5. Logistics of the proposed merger

  • Existing Allkem shareholders will receive the right to one share of a new public holding company for each existing Allkem share held. 
  • Livent shareholders will receive 2.406 NYSE-listed shares of the new company for each Livent share held.
  • Following the deal, Allkem and Livent shareholders are expected to own about 56% and 44%, respectively, of the combined company.
  • The merger is expected to close in late 2023.

6. Leadership and domicile of the new company

Peter Coleman, who's the Chairman of Allkem, will also chair the new company's board of directors. Livent CEO Paul Graves and CFO Gilberto Antoniazzi will maintain their respective roles at the new company.

The combined company will be incorporated in Jersey (a Channel Island off the coast of France), with its corporate headquarters in North America (exact location not specified) and its corporate residency in Ireland.

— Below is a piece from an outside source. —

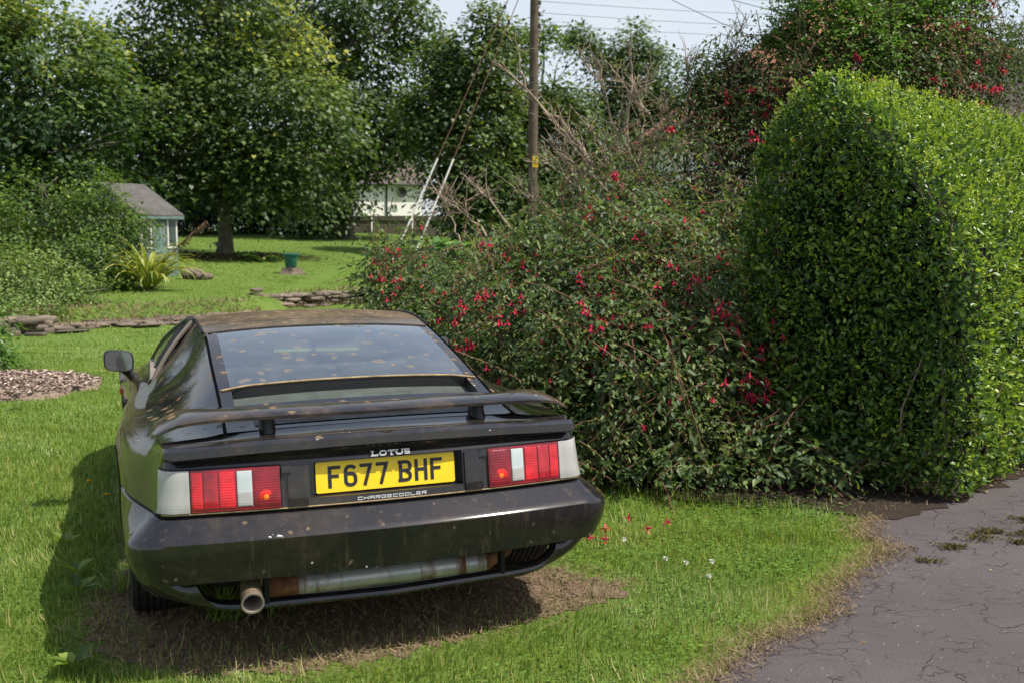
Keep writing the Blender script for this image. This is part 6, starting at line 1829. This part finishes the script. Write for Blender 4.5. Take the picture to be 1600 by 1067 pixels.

Livent is headquartered in Philadelphia and has significant processing operations in North Carolina, so there seems a good chance that the City of Brotherly Love or somewhere in The Tar Heel State could be frontrunners for the headquarters of the new company. Jersey and Ireland are easy to explain -- they're both known to be "corporate-friendly" from corporate tax and other financial standpoints. 

A stock that will be worth following

In short, this proposed merger seems that it will benefit shareholders of both Livent and Allkem. The combined company's stock will be at least worth watching.